1999, quando Federer fu sul punto di ritirarsi

Sappiamo oramai tutti del temperamento indomito che caratterizzava il giovane Federer, ma nessuno immaginava che le difficoltà caratteriali potessero aver spinto Roger a pensare addirittura al ritiro, prima ancora che la sua brillante carriera avesse inizio.

Chiudete gli occhi, e immaginate per un attimo un mondo del tennis senza Federer. Sarebbe indubbiamente un incubo, incubo destinato fra l’altro prima o poi ad avverarsi, quando lo svizzero deciderà di averne abbastanza e di voler appendere la racchetta al chiodo. Nessuno potrebbe però immaginare l’ultimo ventennio della storia del nostro amato sport senza gli straordinari successi dello svizzero. Eppure nell’oramai lontano 1999 Roger avrebbe potuto ritirarsi, privano milioni di fan in tutto il mondo di uno dei più grandi spettacoli andati in scena sui campi da tennis.
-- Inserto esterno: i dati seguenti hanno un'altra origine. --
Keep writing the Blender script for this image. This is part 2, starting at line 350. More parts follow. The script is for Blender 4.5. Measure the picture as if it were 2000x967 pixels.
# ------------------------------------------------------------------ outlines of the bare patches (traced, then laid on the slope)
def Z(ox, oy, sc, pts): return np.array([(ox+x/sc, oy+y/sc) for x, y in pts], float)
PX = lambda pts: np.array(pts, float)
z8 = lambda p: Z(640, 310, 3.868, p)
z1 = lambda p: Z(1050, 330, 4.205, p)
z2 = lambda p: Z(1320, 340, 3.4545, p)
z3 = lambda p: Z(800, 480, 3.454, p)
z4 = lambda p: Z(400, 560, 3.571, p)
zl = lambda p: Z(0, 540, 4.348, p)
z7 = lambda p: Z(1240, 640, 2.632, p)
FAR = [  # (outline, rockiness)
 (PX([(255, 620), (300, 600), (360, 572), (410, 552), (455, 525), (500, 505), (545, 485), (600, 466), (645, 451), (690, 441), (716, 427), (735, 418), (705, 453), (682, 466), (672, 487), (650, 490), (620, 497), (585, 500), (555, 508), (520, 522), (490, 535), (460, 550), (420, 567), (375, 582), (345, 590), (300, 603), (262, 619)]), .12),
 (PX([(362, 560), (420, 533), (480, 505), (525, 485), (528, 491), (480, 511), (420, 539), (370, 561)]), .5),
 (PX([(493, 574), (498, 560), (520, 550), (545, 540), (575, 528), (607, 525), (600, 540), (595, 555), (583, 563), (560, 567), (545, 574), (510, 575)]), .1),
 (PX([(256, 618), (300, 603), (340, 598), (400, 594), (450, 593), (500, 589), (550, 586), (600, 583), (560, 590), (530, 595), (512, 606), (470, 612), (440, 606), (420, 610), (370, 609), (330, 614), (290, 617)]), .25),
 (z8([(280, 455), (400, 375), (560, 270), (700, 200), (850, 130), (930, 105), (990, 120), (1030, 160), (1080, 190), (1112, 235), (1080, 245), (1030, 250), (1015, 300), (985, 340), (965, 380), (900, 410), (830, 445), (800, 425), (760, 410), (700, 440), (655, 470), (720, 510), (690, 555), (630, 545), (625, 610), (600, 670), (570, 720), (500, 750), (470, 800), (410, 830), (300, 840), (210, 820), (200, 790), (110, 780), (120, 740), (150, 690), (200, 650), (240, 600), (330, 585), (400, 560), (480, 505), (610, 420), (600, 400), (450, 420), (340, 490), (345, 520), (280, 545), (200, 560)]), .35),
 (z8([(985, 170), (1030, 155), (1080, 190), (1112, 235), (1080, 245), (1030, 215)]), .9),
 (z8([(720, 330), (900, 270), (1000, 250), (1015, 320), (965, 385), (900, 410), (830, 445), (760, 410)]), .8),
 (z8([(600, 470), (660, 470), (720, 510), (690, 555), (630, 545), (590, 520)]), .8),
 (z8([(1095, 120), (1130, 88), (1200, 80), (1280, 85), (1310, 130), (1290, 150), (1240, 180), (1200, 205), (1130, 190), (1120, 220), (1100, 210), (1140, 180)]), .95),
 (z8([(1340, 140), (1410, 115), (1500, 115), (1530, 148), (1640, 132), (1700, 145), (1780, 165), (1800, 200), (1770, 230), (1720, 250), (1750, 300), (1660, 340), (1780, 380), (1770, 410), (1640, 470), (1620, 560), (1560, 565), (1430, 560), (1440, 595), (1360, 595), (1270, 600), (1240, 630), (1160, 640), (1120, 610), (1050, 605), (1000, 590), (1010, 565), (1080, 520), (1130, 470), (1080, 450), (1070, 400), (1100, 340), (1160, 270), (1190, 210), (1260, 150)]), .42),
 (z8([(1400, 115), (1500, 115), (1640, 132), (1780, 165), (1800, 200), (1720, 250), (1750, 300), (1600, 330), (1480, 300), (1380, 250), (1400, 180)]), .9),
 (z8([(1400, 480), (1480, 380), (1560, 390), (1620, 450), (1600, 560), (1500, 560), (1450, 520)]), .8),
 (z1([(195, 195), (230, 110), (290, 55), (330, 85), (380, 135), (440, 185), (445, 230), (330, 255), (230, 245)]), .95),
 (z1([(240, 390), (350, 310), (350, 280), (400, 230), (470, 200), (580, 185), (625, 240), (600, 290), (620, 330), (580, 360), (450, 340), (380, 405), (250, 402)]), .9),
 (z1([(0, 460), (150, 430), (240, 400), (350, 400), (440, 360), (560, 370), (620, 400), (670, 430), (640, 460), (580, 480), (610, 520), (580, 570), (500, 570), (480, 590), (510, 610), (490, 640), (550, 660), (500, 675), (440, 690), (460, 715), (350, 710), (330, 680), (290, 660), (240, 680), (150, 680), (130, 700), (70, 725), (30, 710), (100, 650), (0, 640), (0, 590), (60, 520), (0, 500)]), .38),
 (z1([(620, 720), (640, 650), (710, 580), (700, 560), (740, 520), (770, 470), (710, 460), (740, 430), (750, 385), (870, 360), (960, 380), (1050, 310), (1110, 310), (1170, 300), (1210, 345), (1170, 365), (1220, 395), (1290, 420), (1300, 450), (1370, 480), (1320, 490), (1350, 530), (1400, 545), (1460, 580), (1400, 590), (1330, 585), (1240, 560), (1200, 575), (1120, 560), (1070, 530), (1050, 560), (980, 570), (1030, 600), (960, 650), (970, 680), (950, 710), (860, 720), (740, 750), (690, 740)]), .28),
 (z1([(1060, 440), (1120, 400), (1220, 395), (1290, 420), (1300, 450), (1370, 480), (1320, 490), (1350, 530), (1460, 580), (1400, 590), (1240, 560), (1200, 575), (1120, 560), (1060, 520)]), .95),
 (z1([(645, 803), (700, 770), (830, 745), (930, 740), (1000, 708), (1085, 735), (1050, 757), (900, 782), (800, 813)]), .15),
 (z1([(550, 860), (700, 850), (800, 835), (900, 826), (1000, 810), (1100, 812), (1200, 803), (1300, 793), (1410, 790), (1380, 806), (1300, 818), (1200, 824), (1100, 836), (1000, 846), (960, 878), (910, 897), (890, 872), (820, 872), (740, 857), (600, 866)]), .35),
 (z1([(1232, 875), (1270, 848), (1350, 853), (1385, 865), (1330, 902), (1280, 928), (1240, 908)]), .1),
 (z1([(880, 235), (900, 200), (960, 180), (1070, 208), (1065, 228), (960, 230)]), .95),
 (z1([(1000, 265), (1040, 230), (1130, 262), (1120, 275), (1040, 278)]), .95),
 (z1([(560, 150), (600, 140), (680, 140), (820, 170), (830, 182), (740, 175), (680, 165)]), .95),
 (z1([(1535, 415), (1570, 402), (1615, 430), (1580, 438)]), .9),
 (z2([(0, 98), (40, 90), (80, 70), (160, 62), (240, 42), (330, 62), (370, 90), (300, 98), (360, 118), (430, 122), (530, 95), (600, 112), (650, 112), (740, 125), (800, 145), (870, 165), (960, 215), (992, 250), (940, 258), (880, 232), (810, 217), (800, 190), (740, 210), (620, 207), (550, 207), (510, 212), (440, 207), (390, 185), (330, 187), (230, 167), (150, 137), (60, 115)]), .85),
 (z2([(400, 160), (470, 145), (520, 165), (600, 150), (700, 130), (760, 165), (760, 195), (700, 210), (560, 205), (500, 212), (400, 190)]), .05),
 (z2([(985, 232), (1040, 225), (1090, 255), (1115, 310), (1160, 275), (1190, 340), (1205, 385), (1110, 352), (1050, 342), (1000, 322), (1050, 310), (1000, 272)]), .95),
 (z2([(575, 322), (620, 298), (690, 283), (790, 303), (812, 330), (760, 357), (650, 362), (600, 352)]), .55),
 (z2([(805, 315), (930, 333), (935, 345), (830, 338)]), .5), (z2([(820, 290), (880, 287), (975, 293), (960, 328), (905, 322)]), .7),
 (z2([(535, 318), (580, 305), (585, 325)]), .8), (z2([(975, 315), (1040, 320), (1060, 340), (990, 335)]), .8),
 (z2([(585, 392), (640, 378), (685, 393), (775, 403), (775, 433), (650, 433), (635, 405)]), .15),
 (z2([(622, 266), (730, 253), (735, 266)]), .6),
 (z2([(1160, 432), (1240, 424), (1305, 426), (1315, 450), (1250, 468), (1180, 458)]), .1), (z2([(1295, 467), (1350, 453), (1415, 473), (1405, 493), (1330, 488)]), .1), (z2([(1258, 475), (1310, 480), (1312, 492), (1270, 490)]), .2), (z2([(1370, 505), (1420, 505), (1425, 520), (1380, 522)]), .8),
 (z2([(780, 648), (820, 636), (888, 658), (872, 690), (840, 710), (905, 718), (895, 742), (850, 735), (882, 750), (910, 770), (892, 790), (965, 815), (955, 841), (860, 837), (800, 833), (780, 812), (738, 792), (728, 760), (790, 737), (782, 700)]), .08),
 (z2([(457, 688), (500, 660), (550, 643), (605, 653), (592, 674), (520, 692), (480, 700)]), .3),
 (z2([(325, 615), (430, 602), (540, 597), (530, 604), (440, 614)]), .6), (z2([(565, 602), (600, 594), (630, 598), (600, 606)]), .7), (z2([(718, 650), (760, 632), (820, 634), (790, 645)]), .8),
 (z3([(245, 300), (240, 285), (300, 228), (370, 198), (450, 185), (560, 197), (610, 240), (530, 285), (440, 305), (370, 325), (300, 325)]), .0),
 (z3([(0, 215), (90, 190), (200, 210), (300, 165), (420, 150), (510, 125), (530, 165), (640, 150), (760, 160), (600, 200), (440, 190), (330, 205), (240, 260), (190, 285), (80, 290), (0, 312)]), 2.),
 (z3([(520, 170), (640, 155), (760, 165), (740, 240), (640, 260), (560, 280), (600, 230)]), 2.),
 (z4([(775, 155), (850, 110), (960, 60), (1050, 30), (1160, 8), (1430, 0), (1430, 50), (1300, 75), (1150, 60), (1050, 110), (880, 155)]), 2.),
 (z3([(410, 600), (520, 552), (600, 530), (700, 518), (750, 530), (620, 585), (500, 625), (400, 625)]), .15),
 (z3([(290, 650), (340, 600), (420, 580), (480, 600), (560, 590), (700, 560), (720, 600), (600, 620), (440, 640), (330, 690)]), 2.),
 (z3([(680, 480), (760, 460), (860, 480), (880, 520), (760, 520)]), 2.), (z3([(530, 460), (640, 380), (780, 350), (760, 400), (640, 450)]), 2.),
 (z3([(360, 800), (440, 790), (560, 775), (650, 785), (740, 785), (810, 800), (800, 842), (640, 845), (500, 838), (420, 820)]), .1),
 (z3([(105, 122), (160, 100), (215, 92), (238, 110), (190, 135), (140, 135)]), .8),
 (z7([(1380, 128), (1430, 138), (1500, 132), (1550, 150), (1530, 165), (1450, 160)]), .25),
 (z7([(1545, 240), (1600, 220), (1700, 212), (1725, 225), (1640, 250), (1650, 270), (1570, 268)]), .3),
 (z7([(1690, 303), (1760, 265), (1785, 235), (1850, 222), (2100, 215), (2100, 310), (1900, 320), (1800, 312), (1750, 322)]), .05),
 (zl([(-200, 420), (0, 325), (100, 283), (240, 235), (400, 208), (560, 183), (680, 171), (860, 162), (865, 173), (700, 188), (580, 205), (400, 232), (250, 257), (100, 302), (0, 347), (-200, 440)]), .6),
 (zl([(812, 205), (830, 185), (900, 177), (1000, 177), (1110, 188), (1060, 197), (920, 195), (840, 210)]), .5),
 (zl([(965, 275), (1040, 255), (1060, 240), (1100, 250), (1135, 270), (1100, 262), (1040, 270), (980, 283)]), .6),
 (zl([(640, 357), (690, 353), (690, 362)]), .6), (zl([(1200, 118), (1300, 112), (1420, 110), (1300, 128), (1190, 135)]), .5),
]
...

Molto è stato scritto sulle difficoltà caratteriali che hanno accompagnato lo svizzero nella sua adolescenza e nei primi anni di carriera nel circuito ATP, difficoltà che si traducevano in intemperanze che limitavano le potenzialità di un giocatore altrimenti capace di tutto, come ci ha più volte dimostrato. Solo in questi termini si spiega pertanto la relativamente “lenta” (da considerarsi tale solo se paragonata a quelle fulminee dei Nadal e Djokovic) ascesa del campionissimo svizzero, che nei primi anni nel circuito incontrò non pochi problemi ad affermarsi e a dar prova dell’incredibile talento che gli avrebbe poi permesso di divenire probabilmente il migliore di tutti i tempi; fra 1998 e 1999 Roger si trovò difatti in una sorta di fase stagnante, che lo vedeva vagare intorno alla trecentesima posizione del ranking mondiale, senza riuscire a fare quel saltò di qualità che gli avrebbe permesso di fare il suo ingresso nel mondo dei grandi.  Tra la fine del ’98 e i primi mesi del ’99 Roger riuscì ad assestarsi in prossimità delle prime cento posizioni della classifica, ma fu proprio in quel frangente che si concretizzò quella che lo stesso svizzero ha definito come una crisi esistenziale: “Ho avuto due fasi molto negative. La prima fu a 14 anni quando mi sono trasferito a Losanna per la scuola.  Piansi molto, dover stare lontano da tutto ciò che mi era caro, dover essere sempre in viaggio, con tutte le responsabilità che ne derivavano, mi angosciava molto” ha affermato lo svizzero ai microfoni di Tennisactu , per poi aggiungere “La seconda è stata nel 1999. Ero bloccato introno alla 120esima posizione del ranking mondiale, e sentivo di non essere semplicemente abbastanza forte per poter compiere il salto verso i primi 100. E’ stato veramente difficile trovarmi senza le armi per poter progredire oltre“.
Leggere queste dichiarazioni alla luce dei successi ottenuti ad oggi dallo svizzero fa quasi sorridere, ma è innegabile che in quel 1999 il campione di Basilea abbia incontrato non poche difficoltà, imbattendosi in una striscia negativa che terminò solo nel torneo di casa, dove vinse due partite prima di arrendersi a Tim Henman; lo svizzero avrebbe poi concluso quell’anno al numero 64 del ranking, dopo la semifinale a Vienna e la vittoria sul finale di stagione Challenger di Brest, dove sconfisse Max Mirnyi in finale, dopo una stagione di alti e bassi.

Federer ha commentato così le emozioni che visse durante quella stagione: “Ci sono sempre momenti nella carriera di un giocatore in cui ci si sente mentalmente forte, e tutto può finire. Si è costretti a fare molti sacrifici da giovani per diventare tennisti, ci sono molti viaggi, molti doveri, e siamo passati tutti da quei giorni in cui decidi di attaccare la racchetta al chiodo e di lasciar perdere, ma il giorno dopo ero disposto a lavorare sodo e a cambiare le cose per potermi esibire al più alto livello. I risultati non sono stati immediati, ma ogni vittoria è valsa lo sforzo profuso“.
Roger ha quindi seriamente pensato al ritiro in quel lontano 1999, ma la forza di volontà che da sempre lo contraddistingue, mista all’innata mentalità vincente e alla non scontata umiltà di cui ha più volte dato prova, gli hanno permesso di andare avanti e divenire quello che è ora.